:: Recorded information ::
- - -
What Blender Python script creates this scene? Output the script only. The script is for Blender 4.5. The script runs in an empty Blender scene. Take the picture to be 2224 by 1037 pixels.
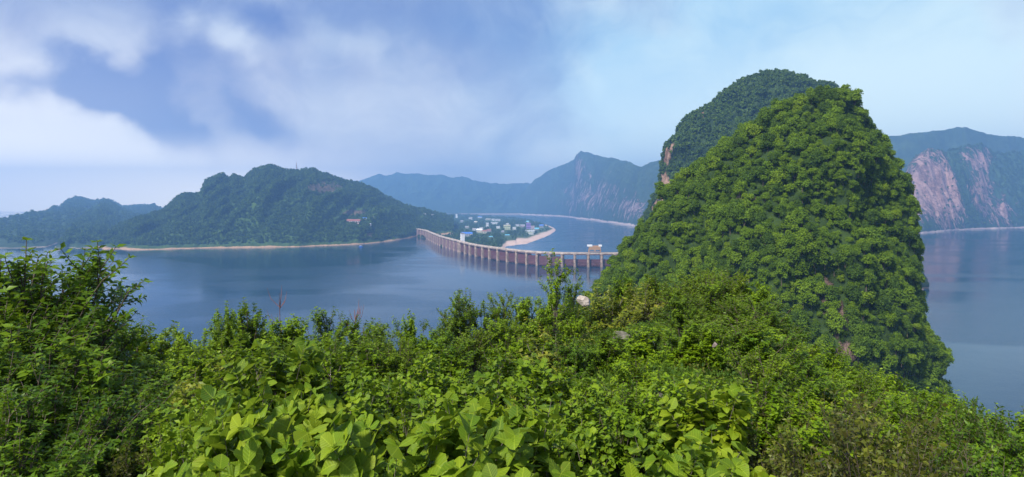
import bpy, math, random
import numpy as np
from mathutils import Vector, Matrix
random.seed(7); RNG = np.random.default_rng(7)
SC = bpy.context.scene; COL = SC.collection
# ---------------------------------------------------------------- camera, world, sun, exposure
W, HGT, F, YH, CZ = 2224.0, 1037.0, 1325.0, 440.0, 150.0
cam = bpy.data.objects.new('camera', bpy.data.cameras.new('camera')); COL.objects.link(cam)
cam.location = (0, 0, CZ); cam.rotation_euler = (math.radians(90), 0, 0)
cam.data.sensor_width = 36; cam.data.lens = 36 * F / W
cam.data.shift_y = -(HGT / 2 - YH) / W
cam.data.clip_start = 0.1; cam.data.clip_end = 40000
SC.camera = cam
SUN_EL, SUN_AZ = math.radians(50), math.radians(-138)     # azimuth from +Y, clockwise seen from above
sd = bpy.data.lights.new('sun', 'SUN'); sd.energy = 5.0; sd.angle = math.radians(9.0); sd.color = (1.0, 0.95, 0.86)
sun = bpy.data.objects.new('sun', sd); COL.objects.link(sun)
sdir = Vector((math.sin(SUN_AZ) * math.cos(SUN_EL), math.cos(SUN_AZ) * math.cos(SUN_EL), math.sin(SUN_EL)))
sun.rotation_euler = sdir.to_track_quat('Z', 'Y').to_euler()
sun.location = (0, 0, 900)
SC.view_settings.view_transform = 'Standard'; SC.view_settings.look = 'None'
SC.view_settings.exposure = 0.62; SC.view_settings.gamma = 1.0
SC.render.engine = 'CYCLES'
cy = SC.cycles
cy.use_denoising = True; cy.max_bounces = 6; cy.diffuse_bounces = 3; cy.glossy_bounces = 3
cy.transmission_bounces = 3; cy.volume_bounces = 1; cy.transparent_max_bounces = 4
cy.sample_clamp_indirect = 4.0
HAZE_DENSITY = 0.000155
HAZE_COLOR = (0.27, 0.52, 0.92, 1)

class NT:
    """small node-tree helper"""
    def __init__(s, nt): s.t = nt; s.n = nt.nodes; s.l = nt.links
    def node(s, ty, **kw):
        n = s.n.new(ty)
        for k, v in kw.items():
            if k == 'inp':
                for i, x in v.items():
                    if hasattr(x, 'is_linked') or hasattr(x, 'links'): s.l.new(x, n.inputs[i])
                    else: n.inputs[i].default_value = x
            else: setattr(n, k, v)
        return n
    def m(s, op, a, b=0.0, c=None, clamp=False):
        n = s.n.new('ShaderNodeMath'); n.operation = op; n.use_clamp = clamp
        for i, x in enumerate((a, b, c)):
            if x is None: continue
            if isinstance(x, (int, float)): n.inputs[i].default_value = x
            else: s.l.new(x, n.inputs[i])
        return n.outputs[0]
    def mix(s, f, a, b, blend='MIX'):
        n = s.n.new('ShaderNodeMix'); n.data_type = 'RGBA'; n.blend_type = blend; n.clamp_factor = True
        for sock, x in ((n.inputs[0], f), (n.inputs[6], a), (n.inputs[7], b)):
            if isinstance(x, (int, float)): sock.default_value = x
            elif isinstance(x, tuple): sock.default_value = x if len(x) == 4 else (*x, 1)
            else: s.l.new(x, sock)
        return n.outputs[2]
    def noise(s, vec, scale, detail=4, rough=0.55, dist=0.0, out='Fac'):
        n = s.n.new('ShaderNodeTexNoise'); s.l.new(vec, n.inputs['Vector'])
        n.inputs['Scale'].default_value = scale; n.inputs['Detail'].default_value = detail
        n.inputs['Roughness'].default_value = rough; n.inputs['Distortion'].default_value = dist
        return n.outputs[out]
    def scale(s, vec, sx, sy, sz, loc=(0, 0, 0)):
        n = s.n.new('ShaderNodeMapping'); s.l.new(vec, n.inputs['Vector'])
        n.inputs['Scale'].default_value = (sx, sy, sz); n.inputs['Location'].default_value = loc
        return n.outputs[0]
    def ramp(s, f, stops):
        n = s.n.new('ShaderNodeValToRGB'); s.l.new(f, n.inputs[0])
        e = n.color_ramp.elements
        while len(e) < len(stops): e.new(0.5)
        for k, (p, c) in enumerate(stops): e[k].position = p; e[k].color = (*c, 1) if len(c) == 3 else c
        return n.outputs[0]
    def smooth(s, f, a, b, lo=0.0, hi=1.0):
        n = s.n.new('ShaderNodeMapRange'); n.interpolation_type = 'SMOOTHSTEP'
        s.l.new(f, n.inputs[0]); n.inputs[1].default_value = a; n.inputs[2].default_value = b
        n.inputs[3].default_value = lo; n.inputs[4].default_value = hi
        return n.outputs[0]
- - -
:: Your objective ::
Only the lines from the top of the data through the line with "HAZE_COLOR = (0.27, 0.52, 0.92, 1)" should be quoted, exactly and with both ends kept; skip the pictures.

:: Solution to this task ::
What Blender Python script creates this scene? Output the script only. The script is for Blender 4.5. The script runs in an empty Blender scene. Take the picture to be 2224 by 1037 pixels.
import bpy, math, random
import numpy as np
from mathutils import Vector, Matrix
random.seed(7); RNG = np.random.default_rng(7)
SC = bpy.context.scene; COL = SC.collection
# ---------------------------------------------------------------- camera, world, sun, exposure
W, HGT, F, YH, CZ = 2224.0, 1037.0, 1325.0, 440.0, 150.0
cam = bpy.data.objects.new('camera', bpy.data.cameras.new('camera')); COL.objects.link(cam)
cam.location = (0, 0, CZ); cam.rotation_euler = (math.radians(90), 0, 0)
cam.data.sensor_width = 36; cam.data.lens = 36 * F / W
cam.data.shift_y = -(HGT / 2 - YH) / W
cam.data.clip_start = 0.1; cam.data.clip_end = 40000
SC.camera = cam
SUN_EL, SUN_AZ = math.radians(50), math.radians(-138)     # azimuth from +Y, clockwise seen from above
sd = bpy.data.lights.new('sun', 'SUN'); sd.energy = 5.0; sd.angle = math.radians(9.0); sd.color = (1.0, 0.95, 0.86)
sun = bpy.data.objects.new('sun', sd); COL.objects.link(sun)
sdir = Vector((math.sin(SUN_AZ) * math.cos(SUN_EL), math.cos(SUN_AZ) * math.cos(SUN_EL), math.sin(SUN_EL)))
sun.rotation_euler = sdir.to_track_quat('Z', 'Y').to_euler()
sun.location = (0, 0, 900)
SC.view_settings.view_transform = 'Standard'; SC.view_settings.look = 'None'
SC.view_settings.exposure = 0.62; SC.view_settings.gamma = 1.0
SC.render.engine = 'CYCLES'
cy = SC.cycles
cy.use_denoising = True; cy.max_bounces = 6; cy.diffuse_bounces = 3; cy.glossy_bounces = 3
cy.transmission_bounces = 3; cy.volume_bounces = 1; cy.transparent_max_bounces = 4
cy.sample_clamp_indirect = 4.0
HAZE_DENSITY = 0.000155
HAZE_COLOR = (0.27, 0.52, 0.92, 1)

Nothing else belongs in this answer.